[Objective]
Word for word, restate the lines from the start of the data below through the line containing "inside the frame'".

[Data to use]

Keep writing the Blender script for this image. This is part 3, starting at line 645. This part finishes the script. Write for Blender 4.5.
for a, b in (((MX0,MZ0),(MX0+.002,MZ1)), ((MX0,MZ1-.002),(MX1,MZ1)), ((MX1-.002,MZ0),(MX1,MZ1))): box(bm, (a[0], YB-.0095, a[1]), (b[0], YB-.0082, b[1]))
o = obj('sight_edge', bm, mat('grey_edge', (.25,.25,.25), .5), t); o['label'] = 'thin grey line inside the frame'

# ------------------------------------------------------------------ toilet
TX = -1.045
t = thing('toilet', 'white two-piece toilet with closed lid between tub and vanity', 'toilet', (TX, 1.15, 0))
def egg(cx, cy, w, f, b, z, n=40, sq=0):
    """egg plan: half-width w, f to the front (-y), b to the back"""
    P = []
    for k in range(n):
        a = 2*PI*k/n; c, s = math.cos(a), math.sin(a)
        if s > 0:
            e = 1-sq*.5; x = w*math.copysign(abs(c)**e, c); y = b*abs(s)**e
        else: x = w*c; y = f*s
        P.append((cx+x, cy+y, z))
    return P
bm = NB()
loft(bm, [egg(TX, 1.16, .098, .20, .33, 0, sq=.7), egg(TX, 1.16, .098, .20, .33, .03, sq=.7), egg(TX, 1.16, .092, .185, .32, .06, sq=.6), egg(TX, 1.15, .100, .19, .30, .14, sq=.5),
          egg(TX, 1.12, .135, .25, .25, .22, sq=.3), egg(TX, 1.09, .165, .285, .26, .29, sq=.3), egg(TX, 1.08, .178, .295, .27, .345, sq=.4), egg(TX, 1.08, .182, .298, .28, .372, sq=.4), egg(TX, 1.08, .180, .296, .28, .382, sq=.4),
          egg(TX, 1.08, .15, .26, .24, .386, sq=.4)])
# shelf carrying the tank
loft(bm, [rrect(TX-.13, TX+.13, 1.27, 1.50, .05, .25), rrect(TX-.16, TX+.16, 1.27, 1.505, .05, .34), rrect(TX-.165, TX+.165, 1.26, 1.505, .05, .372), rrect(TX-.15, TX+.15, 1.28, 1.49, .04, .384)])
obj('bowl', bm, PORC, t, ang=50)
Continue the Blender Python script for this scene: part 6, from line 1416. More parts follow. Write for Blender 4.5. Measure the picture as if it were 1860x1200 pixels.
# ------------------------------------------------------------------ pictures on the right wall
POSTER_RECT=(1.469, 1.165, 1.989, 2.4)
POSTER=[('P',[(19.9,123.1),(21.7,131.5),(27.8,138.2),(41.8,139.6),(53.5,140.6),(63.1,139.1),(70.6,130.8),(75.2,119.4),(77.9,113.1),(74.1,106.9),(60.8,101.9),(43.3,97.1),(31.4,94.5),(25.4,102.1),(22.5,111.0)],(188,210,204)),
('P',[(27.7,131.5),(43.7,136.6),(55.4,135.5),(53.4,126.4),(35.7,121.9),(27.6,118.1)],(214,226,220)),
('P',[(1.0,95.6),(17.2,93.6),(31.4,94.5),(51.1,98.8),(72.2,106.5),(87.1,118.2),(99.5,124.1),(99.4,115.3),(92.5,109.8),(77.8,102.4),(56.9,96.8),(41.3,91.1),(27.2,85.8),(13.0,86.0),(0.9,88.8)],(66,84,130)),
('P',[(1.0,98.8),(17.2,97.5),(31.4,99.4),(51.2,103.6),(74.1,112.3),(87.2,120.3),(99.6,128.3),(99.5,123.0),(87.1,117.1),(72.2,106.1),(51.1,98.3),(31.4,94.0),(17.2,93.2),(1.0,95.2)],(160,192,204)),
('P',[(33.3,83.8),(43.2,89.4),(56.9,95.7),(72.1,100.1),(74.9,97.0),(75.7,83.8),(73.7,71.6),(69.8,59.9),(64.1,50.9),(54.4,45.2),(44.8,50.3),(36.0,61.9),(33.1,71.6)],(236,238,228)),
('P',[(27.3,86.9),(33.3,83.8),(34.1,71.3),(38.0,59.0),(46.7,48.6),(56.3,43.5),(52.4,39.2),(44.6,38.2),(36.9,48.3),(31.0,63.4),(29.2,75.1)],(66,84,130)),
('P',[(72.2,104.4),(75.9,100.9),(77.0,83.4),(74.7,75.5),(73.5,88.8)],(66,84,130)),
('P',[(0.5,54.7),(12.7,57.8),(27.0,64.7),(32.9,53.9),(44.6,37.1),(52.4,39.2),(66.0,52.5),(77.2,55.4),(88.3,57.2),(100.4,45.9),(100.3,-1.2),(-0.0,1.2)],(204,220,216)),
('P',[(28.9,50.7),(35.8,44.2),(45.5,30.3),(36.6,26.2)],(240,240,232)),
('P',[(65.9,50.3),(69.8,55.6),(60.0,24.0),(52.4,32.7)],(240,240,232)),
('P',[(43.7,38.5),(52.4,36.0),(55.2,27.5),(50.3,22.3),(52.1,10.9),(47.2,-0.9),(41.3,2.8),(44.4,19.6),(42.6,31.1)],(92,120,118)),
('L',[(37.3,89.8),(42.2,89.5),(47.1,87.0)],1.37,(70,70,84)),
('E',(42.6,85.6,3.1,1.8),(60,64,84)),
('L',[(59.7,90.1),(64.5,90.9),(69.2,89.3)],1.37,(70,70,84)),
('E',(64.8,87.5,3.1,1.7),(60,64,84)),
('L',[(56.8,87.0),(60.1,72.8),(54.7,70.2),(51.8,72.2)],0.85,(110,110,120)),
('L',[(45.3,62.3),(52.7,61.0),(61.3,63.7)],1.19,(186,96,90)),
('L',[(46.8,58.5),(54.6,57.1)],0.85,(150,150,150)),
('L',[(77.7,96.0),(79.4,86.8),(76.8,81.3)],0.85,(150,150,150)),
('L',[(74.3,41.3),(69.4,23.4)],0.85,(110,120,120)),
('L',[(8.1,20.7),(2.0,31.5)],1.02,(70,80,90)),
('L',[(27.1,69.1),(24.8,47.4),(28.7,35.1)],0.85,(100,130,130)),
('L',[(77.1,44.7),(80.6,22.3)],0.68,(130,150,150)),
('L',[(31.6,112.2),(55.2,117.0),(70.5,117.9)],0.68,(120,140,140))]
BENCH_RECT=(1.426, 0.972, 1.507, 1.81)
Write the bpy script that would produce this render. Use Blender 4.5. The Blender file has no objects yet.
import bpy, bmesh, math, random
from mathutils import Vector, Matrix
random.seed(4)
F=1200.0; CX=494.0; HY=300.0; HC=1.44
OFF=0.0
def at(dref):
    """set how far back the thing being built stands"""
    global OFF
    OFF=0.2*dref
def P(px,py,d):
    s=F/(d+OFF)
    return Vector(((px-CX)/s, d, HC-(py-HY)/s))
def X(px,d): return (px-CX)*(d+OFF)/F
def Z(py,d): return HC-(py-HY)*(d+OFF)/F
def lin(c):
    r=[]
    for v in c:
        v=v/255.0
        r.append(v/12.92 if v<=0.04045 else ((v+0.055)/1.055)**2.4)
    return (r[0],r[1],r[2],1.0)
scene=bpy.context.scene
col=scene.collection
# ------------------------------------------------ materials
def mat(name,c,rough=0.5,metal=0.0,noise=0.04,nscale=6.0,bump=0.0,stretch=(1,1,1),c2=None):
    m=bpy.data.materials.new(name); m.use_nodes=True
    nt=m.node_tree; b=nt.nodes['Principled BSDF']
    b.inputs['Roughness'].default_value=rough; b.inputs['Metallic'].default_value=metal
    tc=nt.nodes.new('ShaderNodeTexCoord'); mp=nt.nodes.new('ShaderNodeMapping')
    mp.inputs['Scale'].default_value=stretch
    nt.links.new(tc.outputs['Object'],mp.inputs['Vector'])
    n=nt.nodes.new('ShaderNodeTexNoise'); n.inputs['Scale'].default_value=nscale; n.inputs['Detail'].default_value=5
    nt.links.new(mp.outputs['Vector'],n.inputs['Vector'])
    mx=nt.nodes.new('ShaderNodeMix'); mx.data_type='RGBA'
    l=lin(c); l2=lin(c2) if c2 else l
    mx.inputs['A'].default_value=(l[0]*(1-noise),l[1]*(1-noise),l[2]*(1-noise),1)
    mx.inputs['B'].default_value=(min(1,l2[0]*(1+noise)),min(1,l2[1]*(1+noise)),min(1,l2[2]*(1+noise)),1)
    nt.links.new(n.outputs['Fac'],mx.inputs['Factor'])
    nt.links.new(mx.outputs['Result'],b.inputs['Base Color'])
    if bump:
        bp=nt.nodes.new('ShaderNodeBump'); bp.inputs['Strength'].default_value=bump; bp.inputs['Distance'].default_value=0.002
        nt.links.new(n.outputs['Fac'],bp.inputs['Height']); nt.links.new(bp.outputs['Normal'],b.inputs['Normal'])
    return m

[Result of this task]
Keep writing the Blender script for this image. This is part 3, starting at line 645. This part finishes the script. Write for Blender 4.5.
for a, b in (((MX0,MZ0),(MX0+.002,MZ1)), ((MX0,MZ1-.002),(MX1,MZ1)), ((MX1-.002,MZ0),(MX1,MZ1))): box(bm, (a[0], YB-.0095, a[1]), (b[0], YB-.0082, b[1]))
o = obj('sight_edge', bm, mat('grey_edge', (.25,.25,.25), .5), t); o['label'] = 'thin grey line inside the frame'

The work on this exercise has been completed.